The accident investigation is no longer a traffic police report — it is a forensic audit of AI decision-making, sensor logs, and software version history.
// Hands Off
Article 13 of Dubai Law No. 9 sets out what is expected of you: comply with the operator's safety requirements, do not tamper with the vehicle's systems, and do not bring anything into the vehicle that could compromise its operation. Think of it like boarding a flight. You receive a safety brief. You cannot interfere with the aircraft's systems. You follow crew instructions. The obligations are light; the protections are substantial.
// Rest-Insured
The RTA has confirmed that comprehensive insurance is live and covering every passenger today. But it is worth understanding what "comprehensive" has to mean in this context.
Standard motor insurance was designed for a world where the human driver is the primary risk variable - age, history, vehicle value. Autonomous vehicles invert that entirely. The risk is no longer human error; it is system failure. What AVs actually require are policies sophisticated enough to cover three distinct categories simultaneously: physical risk, cyber risk, and product or software failure risk. That is a fundamentally different underwriting product, and globally, the industry is moving to catch up.
// You're paying for the product, so you're not the product
These vehicles are, in the most literal sense, computers on wheels. LiDAR, camera arrays, GPS, radar - all running simultaneously, every second of your journey generating data about your pickup location, your route, the time of day, how long you were inside. Combined with your identity from the Uber or Apollo Go app, this is a record of your movements that is far more granular than anything a traditional taxi could produce.

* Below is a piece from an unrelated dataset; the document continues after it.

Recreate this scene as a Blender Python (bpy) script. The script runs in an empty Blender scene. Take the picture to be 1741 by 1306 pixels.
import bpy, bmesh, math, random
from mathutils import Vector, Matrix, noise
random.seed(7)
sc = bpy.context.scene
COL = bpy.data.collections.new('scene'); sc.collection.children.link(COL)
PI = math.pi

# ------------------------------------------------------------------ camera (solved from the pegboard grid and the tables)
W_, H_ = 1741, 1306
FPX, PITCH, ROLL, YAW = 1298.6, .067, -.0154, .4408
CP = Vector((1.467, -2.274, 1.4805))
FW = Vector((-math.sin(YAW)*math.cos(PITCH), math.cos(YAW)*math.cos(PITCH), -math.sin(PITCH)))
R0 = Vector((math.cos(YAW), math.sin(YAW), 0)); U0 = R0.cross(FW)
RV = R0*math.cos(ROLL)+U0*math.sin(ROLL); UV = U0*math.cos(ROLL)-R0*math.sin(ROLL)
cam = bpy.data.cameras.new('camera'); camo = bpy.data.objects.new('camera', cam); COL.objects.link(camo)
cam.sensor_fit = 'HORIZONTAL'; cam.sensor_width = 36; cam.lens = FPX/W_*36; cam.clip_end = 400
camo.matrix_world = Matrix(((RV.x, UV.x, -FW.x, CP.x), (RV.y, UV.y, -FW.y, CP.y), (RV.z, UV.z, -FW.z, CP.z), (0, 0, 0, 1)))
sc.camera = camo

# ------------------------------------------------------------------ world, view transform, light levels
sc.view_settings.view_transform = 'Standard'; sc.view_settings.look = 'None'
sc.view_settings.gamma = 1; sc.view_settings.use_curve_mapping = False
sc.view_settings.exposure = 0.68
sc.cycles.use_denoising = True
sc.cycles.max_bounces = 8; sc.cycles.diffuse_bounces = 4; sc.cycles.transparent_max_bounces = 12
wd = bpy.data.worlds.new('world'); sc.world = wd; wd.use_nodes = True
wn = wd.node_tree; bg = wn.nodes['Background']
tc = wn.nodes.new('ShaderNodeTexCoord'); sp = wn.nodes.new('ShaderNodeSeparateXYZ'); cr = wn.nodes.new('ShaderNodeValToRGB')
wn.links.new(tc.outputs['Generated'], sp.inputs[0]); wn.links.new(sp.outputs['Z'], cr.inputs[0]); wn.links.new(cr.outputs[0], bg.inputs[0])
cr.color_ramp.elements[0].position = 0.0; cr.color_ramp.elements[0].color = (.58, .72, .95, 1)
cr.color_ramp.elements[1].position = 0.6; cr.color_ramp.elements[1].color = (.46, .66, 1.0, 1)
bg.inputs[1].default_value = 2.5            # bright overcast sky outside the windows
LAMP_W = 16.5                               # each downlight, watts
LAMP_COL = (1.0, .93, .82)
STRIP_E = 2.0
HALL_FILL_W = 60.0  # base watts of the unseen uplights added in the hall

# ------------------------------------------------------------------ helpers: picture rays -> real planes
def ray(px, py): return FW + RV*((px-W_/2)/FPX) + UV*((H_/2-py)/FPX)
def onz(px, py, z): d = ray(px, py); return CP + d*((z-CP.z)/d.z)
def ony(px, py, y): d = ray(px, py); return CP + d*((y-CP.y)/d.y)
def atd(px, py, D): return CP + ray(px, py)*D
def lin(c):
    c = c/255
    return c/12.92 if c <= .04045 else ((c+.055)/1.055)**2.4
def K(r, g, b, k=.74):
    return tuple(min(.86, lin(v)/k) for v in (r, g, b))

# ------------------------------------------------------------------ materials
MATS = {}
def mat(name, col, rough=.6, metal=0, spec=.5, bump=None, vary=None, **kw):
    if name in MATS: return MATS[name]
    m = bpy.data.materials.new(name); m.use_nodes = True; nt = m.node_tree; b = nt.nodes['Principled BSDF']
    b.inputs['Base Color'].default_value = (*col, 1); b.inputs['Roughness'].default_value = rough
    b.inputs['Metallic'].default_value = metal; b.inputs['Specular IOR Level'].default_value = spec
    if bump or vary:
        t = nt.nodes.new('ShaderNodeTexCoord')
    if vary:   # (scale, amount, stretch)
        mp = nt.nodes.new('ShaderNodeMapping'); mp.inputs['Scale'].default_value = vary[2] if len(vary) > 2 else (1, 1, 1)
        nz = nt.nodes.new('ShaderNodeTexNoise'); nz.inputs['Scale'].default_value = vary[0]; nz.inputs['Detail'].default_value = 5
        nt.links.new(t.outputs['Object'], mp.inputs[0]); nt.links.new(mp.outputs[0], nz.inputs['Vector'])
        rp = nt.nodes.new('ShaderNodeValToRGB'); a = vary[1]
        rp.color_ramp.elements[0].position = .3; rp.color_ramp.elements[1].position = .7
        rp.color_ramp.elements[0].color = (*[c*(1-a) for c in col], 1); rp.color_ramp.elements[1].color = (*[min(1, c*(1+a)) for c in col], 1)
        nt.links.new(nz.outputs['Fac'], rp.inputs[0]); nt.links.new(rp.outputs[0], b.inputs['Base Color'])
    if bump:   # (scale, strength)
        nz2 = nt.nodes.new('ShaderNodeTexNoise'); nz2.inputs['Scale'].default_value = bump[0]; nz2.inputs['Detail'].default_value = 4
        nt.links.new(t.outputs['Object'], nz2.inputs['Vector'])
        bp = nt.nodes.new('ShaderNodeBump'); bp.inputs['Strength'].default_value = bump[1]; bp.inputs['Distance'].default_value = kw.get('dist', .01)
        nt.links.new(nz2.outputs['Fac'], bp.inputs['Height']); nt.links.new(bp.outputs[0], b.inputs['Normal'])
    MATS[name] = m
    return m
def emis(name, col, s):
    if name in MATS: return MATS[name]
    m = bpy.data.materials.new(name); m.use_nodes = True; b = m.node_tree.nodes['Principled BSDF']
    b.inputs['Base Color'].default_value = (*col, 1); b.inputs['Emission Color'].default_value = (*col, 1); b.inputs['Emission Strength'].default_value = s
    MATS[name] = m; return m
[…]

Some configurations also use cabin-facing cameras - to verify the vehicle is empty before the next booking, or to check that a child has not been left behind. Your image may be captured in what feels like a private space.
Dubai's framework provides meaningful protection. Article 11(12) of Dubai Law No. 9 prohibits operators from using operational data for any purpose other than operating the vehicle without RTA approval. The personal data protection law adds further obligations. These are real constraints - though how they interact with global AI development pipelines, and how they will be enforced at scale, remains an evolving question worth watching.
// Next
Dubai deserves real credit for the speed and seriousness of what it has assembled. From primary legislation to administrative decision to licensing framework to live commercial deployment - that is a remarkable sequence of regulatory delivery, and not one many cities in the world could match.
There will naturally be gaps, and they will be closed as the fleet scales from one hundred vehicles to thousands. Precise liability allocation below the operator level. Mandatory minimum passenger compensation thresholds. AV-specific data governance that anticipates AI training use cases. And perhaps most critically: a unified federal standard so that a vehicle licensed to operate in Dubai has a clear pathway to operate in Abu Dhabi.
There is also a larger story here. Dubai is arguably the safest, smartest city in the world. Framing autonomous taxis as a safety upgrade rather than a risk experiment is coherent - and compelling - particularly as the world is watching this region with fresh attention.
The vehicles moving quietly through Jumeirah this week are not just a mobility announcement. They are a statement about what kind of city Dubai intends to be.